Trigger's broom

OP
rogerzilla

rogerzilla

Legendary Member
Papyrus should have been the famous one, though, not Flying Scotsman. It was the fastest, and also a proper A3 from new.
 

Specialeyes

Veteran
Location
Essex
*warning* pub philosophy incoming

If the ancient Greeks had had bikes, Heraclitus, Plutarch and Plato would be discussing the Bike of Theseus, not the Ship of Theseus.
Forget Einstein's riding-on-a-ray-of-light thought experiments, The Ship of Theseus thought experiment is the one that bakes my noodle ^_^

I *think* I come down on the side of the 'spatiotemporal theory', where gradual changes to a Thing don't prevent the thing still being the Thing... You can quickly get into ideas like 'the essence of that bike is still there' (but then Hobbes chucks a spanner in the works by asking 'what happens if someone gathers up all the discarded parts and makes a new Thing? Which thing is now The Thing?') They are, after all, just a collection of replaceable, inanimate parts, aren't they?

You can apply this to everything from brooms, classic cars and locomotives to 1960s bands and rock family trees, but I tend to apply it to vintage bikes. On the basis that lots of my bikes are older than me and will comfortably outlast me, I think any incremental changes I make to them (repainting, swapping out groupsets etc) are fair game, as their purpose is to be ridden. Similarly, if a like-for-like tube had to be replaced, then the bike is still the bike. However, they're 'only original once' so the 'mereological' tendency is to hold off from making any changes as long as possible!
 

Archie_tect

De Skieven Architek... aka Penfold + Horace
Location
Northumberland
*warning* pub philosophy incoming

If the ancient Greeks had had bikes, Heraclitus, Plutarch and Plato would be discussing the Bike of Theseus, not the Ship of Theseus.
Forget Einstein's riding-on-a-ray-of-light thought experiments, The Ship of Theseus thought experiment is the one that bakes my noodle ^_^

I *think* I come down on the side of the 'spatiotemporal theory', where gradual changes to a Thing don't prevent the thing still being the Thing... You can quickly get into ideas like 'the essence of that bike is still there' (but then Hobbes chucks a spanner in the works by asking 'what happens if someone gathers up all the discarded parts and makes a new Thing? Which thing is now The Thing?') They are, after all, just a collection of replaceable, inanimate parts, aren't they?

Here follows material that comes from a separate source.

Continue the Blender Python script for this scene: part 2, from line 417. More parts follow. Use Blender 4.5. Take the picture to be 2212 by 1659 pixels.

You can apply this to everything from brooms, classic cars and locomotives to 1960s bands and rock family trees, but I tend to apply it to vintage bikes. On the basis that lots of my bikes are older than me and will comfortably outlast me, I think any incremental changes I make to them (repainting, swapping out groupsets etc) are fair game, as their purpose is to be ridden. Similarly, if a like-for-like tube had to be replaced, then the bike is still the bike. However, they're 'only original once' so the 'mereological' tendency is to hold off from making any changes as long as possible!
The replacement parts are not the original bike... so emotionally it maybe the 'same bike' but it is not and can't be sold as an 'original bike'...
 

matticus

Über Member
However, they're 'only original once' so the 'mereological' tendency is to hold off from making any changes as long as possible!
Fascinating stuff, Special. The above statement had me stumped for a brief moment, but luckily Wiki quickly enlightened me:
A mereological "system" is a first-order theory (with identity) whose universe of discourse consists of wholes and their respective parts, collectively called objects. Mereology is a collection of nested and non-nested axiomatic systems, not unlike the case with modal logic.
More pub philosophy, please!
 

T4tomo

Veteran
So I bought a 2nd hand CX bike for the GF, which someone had converted to flat bars for their teenager, (the original drop bars came with it). It was / is a decent light Alu Dolan frameset, so I have reverted it back to drops. it still has original frame and fork, but I have replaced / upgraded:
mini V brakes to new canti's
replaced triple crank for a new CX 48-36 double (as the drop bar shifters were 2x9) new BB
new cables and bar tape obvs
new rear mechs new cassette and chain
straightened a misaligned rear hanger
better tyres
new stem

It ran like that fine for while, then a shifter broke so....
new 10 spd shifters chain and cassette (struggled to source decent 9 spd for decent price)
new wheels as I had some lying around, so used the old rear of this on her turbo
new front mech as old one was stiff
changed front brake hanger to an up hanger, which has cured a bit of fork judder.

So I reckon only the frame and forks, saddle and seat-post are as it came, the bars came with it, but not on it.

Undoubtedly its the bike I have worked most on, lots of tinkering and adjusting, and ultimately replacing things that didn't work very well (like mini V, and I have only ever ridden it to test ride it, as its far too small:laugh:. Fortunately she loves it!